>> start Source material
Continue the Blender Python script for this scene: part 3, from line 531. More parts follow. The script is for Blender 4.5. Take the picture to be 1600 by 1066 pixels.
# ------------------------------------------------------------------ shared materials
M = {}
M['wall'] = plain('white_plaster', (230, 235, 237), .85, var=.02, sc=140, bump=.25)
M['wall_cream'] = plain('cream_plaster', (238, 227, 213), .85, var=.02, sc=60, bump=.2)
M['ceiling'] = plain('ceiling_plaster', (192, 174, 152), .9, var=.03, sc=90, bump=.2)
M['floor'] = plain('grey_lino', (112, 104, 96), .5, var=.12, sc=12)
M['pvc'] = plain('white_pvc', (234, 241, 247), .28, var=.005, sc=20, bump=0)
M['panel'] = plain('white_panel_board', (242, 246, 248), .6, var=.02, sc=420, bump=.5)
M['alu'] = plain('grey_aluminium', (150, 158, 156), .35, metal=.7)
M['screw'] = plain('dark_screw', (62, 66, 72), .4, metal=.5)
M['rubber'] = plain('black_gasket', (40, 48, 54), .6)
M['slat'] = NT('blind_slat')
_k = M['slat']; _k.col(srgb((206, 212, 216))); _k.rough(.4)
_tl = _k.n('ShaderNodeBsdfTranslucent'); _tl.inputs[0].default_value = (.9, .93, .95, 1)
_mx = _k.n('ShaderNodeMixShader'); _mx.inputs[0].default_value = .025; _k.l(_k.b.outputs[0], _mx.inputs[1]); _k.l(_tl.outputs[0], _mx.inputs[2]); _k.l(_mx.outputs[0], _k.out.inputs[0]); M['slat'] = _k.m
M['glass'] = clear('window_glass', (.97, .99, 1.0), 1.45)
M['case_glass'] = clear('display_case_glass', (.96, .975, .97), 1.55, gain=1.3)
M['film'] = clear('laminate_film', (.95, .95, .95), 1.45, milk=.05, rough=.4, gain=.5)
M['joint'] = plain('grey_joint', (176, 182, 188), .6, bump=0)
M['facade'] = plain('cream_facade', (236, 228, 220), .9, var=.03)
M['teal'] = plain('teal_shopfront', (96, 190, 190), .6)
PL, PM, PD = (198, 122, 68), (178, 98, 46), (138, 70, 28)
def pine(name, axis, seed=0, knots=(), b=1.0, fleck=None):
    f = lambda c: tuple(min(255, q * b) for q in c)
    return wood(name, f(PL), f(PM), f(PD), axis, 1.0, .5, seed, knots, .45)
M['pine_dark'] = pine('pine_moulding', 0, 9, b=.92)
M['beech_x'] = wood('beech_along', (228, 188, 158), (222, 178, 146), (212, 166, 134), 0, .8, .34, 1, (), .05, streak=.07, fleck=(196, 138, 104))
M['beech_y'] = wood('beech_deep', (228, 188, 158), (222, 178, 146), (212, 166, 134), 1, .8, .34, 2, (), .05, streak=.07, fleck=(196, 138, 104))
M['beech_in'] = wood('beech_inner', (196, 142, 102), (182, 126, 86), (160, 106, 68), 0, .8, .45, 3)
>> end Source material
Retype the material in full, character for character.

Expected output:
Continue the Blender Python script for this scene: part 3, from line 531. More parts follow. The script is for Blender 4.5. Take the picture to be 1600 by 1066 pixels.
# ------------------------------------------------------------------ shared materials
M = {}
M['wall'] = plain('white_plaster', (230, 235, 237), .85, var=.02, sc=140, bump=.25)
M['wall_cream'] = plain('cream_plaster', (238, 227, 213), .85, var=.02, sc=60, bump=.2)
M['ceiling'] = plain('ceiling_plaster', (192, 174, 152), .9, var=.03, sc=90, bump=.2)
M['floor'] = plain('grey_lino', (112, 104, 96), .5, var=.12, sc=12)
M['pvc'] = plain('white_pvc', (234, 241, 247), .28, var=.005, sc=20, bump=0)
M['panel'] = plain('white_panel_board', (242, 246, 248), .6, var=.02, sc=420, bump=.5)
M['alu'] = plain('grey_aluminium', (150, 158, 156), .35, metal=.7)
M['screw'] = plain('dark_screw', (62, 66, 72), .4, metal=.5)
M['rubber'] = plain('black_gasket', (40, 48, 54), .6)
M['slat'] = NT('blind_slat')
_k = M['slat']; _k.col(srgb((206, 212, 216))); _k.rough(.4)
_tl = _k.n('ShaderNodeBsdfTranslucent'); _tl.inputs[0].default_value = (.9, .93, .95, 1)
_mx = _k.n('ShaderNodeMixShader'); _mx.inputs[0].default_value = .025; _k.l(_k.b.outputs[0], _mx.inputs[1]); _k.l(_tl.outputs[0], _mx.inputs[2]); _k.l(_mx.outputs[0], _k.out.inputs[0]); M['slat'] = _k.m
M['glass'] = clear('window_glass', (.97, .99, 1.0), 1.45)
M['case_glass'] = clear('display_case_glass', (.96, .975, .97), 1.55, gain=1.3)
M['film'] = clear('laminate_film', (.95, .95, .95), 1.45, milk=.05, rough=.4, gain=.5)
M['joint'] = plain('grey_joint', (176, 182, 188), .6, bump=0)
M['facade'] = plain('cream_facade', (236, 228, 220), .9, var=.03)
M['teal'] = plain('teal_shopfront', (96, 190, 190), .6)
PL, PM, PD = (198, 122, 68), (178, 98, 46), (138, 70, 28)
def pine(name, axis, seed=0, knots=(), b=1.0, fleck=None):
    f = lambda c: tuple(min(255, q * b) for q in c)
    return wood(name, f(PL), f(PM), f(PD), axis, 1.0, .5, seed, knots, .45)
M['pine_dark'] = pine('pine_moulding', 0, 9, b=.92)
M['beech_x'] = wood('beech_along', (228, 188, 158), (222, 178, 146), (212, 166, 134), 0, .8, .34, 1, (), .05, streak=.07, fleck=(196, 138, 104))
M['beech_y'] = wood('beech_deep', (228, 188, 158), (222, 178, 146), (212, 166, 134), 1, .8, .34, 2, (), .05, streak=.07, fleck=(196, 138, 104))
M['beech_in'] = wood('beech_inner', (196, 142, 102), (182, 126, 86), (160, 106, 68), 0, .8, .45, 3)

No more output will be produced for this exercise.